14. "En niet lang daarna bereikte de Eerwaarde Raṭṭhapāla, alert, vol ijver en vastberaden, en alleen en in afzondering levend, het onovertroffen doel waarvoor zonen van goede families terecht het huiselijk leven verlaten en wegtrekken in thuisloosheid. Hij bereikte de perfectie van het religieuze leven en zag de Dhamma, en hij begreep en verwezenlijkte haar volledig. Hij besefte: “Geboorte is ten einde, het religieuze leven is geleefd, wat gedaan moest worden is gedaan, er is geen verdere toestand van bestaan.” En de Eerwaarde Raṭṭhapāla werd een van de Arahants.
15. En toen ging de Eerwaarde Raṭṭhapāla naar de Gezegende, betoonde hem eerbied en ging terzijde van hem zitten. Zo gezeten zei de Eerwaarde Raṭṭhapāla het volgende tegen de Gezegende: "Eerwaarde, ik wens mijn vader en moeder te bezoeken, indien de Gezegende mij daarvoor toestemming geeft."
En toen nam de Gezegende met zijn geest de geest van de Eerwaarde Raṭṭhapāla waar en begreep die. En de Gezegende wist: "Het is onmogelijk dat de jongman Raṭṭhapāla de training zou verlaten en terug zou gaan naar het lage leven," en hij zei tegen de Eerwaarde Raṭṭhapāla: "Raṭṭhapāla, doe waar je de tijd geschikt voor acht."
16. En toen stond de Eerwaarde Raṭṭhapāla op van zijn zetel, betoonde eerbied aan de Gezegende, draaide rechts om, bracht zijn verblijfplaats in orde, nam zijn schaal en overkleed, en vertrok op looptocht naar Thullakoṭṭhita. In etappes reizend, kwam hij [na verloop van tijd] aan in Thullakoṭṭhita. En daar in Thullakoṭṭhita leefde de Eerwaarde Raṭṭhapāla in de Migācīra Tuin van Koning Koravya.
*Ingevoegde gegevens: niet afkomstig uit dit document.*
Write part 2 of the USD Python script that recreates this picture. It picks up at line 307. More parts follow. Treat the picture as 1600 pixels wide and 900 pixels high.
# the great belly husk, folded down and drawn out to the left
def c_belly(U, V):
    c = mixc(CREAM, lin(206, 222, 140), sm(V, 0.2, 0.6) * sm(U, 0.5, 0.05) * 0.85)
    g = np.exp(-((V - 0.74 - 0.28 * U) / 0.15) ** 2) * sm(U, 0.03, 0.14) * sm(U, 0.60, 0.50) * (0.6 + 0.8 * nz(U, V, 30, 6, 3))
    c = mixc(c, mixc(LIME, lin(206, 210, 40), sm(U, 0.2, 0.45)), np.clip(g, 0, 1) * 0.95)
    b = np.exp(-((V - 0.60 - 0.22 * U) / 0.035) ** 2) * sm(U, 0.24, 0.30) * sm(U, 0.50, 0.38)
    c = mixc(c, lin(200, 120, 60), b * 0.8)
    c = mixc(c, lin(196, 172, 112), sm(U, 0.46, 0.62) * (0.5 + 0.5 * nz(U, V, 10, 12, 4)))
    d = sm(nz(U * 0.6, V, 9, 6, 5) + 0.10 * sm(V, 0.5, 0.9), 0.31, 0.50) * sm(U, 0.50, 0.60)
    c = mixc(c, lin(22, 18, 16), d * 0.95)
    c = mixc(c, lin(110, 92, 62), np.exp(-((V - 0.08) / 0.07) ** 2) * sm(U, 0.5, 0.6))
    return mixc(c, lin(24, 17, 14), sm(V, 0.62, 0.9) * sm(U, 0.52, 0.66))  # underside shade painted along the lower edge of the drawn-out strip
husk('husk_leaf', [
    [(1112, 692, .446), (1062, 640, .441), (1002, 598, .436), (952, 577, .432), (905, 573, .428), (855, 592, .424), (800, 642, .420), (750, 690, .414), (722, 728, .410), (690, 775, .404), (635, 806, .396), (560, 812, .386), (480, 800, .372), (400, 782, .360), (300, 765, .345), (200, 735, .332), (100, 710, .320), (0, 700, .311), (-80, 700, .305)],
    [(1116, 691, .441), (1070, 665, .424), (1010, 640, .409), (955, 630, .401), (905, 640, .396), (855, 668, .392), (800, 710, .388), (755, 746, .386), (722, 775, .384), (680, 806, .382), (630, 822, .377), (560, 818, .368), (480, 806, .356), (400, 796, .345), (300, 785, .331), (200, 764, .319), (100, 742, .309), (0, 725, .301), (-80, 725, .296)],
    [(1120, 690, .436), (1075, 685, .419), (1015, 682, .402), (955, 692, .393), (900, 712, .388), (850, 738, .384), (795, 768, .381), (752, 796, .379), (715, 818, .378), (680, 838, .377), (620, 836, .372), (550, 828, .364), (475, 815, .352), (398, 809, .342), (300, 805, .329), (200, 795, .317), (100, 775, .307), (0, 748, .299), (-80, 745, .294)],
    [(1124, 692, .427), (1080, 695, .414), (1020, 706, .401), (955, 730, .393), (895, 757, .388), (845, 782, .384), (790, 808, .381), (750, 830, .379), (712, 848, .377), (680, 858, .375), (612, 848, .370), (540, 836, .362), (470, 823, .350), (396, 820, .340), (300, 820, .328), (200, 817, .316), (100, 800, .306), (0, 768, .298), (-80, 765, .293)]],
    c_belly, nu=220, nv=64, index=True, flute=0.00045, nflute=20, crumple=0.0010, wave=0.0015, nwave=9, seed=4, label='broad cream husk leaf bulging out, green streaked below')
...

En toen, in de ochtend, kleedde de Eerwaarde Raṭṭhapāla zich aan, nam zijn schaal en overkleed, en ging Thullakoṭṭhita binnen voor aalmoesgiften. En terwijl hij in Thullakoṭṭhita van huis tot huis rondliep voor aalmoesgiften, kwam hij langs het huis van zijn eigen vader.
17. En op die gelegenheid liet de vader van de Eerwaarde Raṭṭhapāla in de hal bij de centrale deur zijn haar borstelen en kammen. En zijn vader zag de Eerwaarde Raṭṭhapāla van verre aankomen, en zei: “Door deze kaalgeschoren monniken is onze enige zoon, dierbaar en geliefd, weggetrokken in thuisloosheid." En de Eerwaarde Raṭṭhapāla ontving bij het huis van zijn eigen vader geen aalmoes noch een [beleefde] weigering; in plaats daarvan ontving hij slechts beledigingen.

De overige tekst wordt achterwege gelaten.